Councilperson-at-large Nick Weiser said the council had made “nearly $1.5 million in reductions across all funds and another $1.7 million in added revenues through forthcoming policy changes and strategic use of our tax stabilization reserve.”
He said the council “has created a differential of more than $2.4 million, with $1.9 million of that amount being used to offset the mayor’s proposed tax increase. While this is not the level of relief we had hoped to achieve, it is significant and it represents substantial progress toward a more sustainable budget.”
It’s not immediately clear how much that would hack into the 108% property tax increase Wdowiasz initially proposed. City officials didn’t say what the new tax hike percentage would be.
The council voted unanimously, 5-0, to approve the 2025 budget. If that setup holds, the council will be able to override Wdowiasz’s veto — it needs four votes to do so.
Wdowiasz interjected as council was about to hold its budget vote Tuesday.
“I was just given these budget modifications,” she said. “There’s a few things I noticed. The $900,000 in the RAN interest was not added in.

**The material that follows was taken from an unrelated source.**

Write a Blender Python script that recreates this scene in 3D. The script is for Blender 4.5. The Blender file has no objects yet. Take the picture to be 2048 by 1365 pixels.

There are some speculative revenues from water that haven’t been addressed yet — I know we were discussing a change in water rates.”
Councilperson-at-large Nick Weiser said the RAN interest was simply moved to another budget line. “Relative to proposed increases in water and wastewater, those figures assume further action (that) council intends to take,” he said.
Wdowiasz responded, “I would caution council on those numbers, because those numbers are relying strictly on an individual that has been named as unreliable through audits and the Office of the State Comptroller’s letter.” The mayor said she was giving the council a “heads up” on what she planned to vero.
Weiser said he got financial data from multiple sources. Wdowiasz then roasted City Treasurer Mark Woods, strongly implying he is the “individual” criticized in the audits and letter.
“I would say if anything came from the Treasurer’s Office, I wouldn’t trust that data, as per the OSC’s letter to us and by the two years of audits we’ve recently received,” she said.
“These numbers did not come from the Treasurer’s Office,” Weiser replied.
Wdowiasz later concluded, “I think these are very speculative numbers and will impact our industry in a very harmful way.”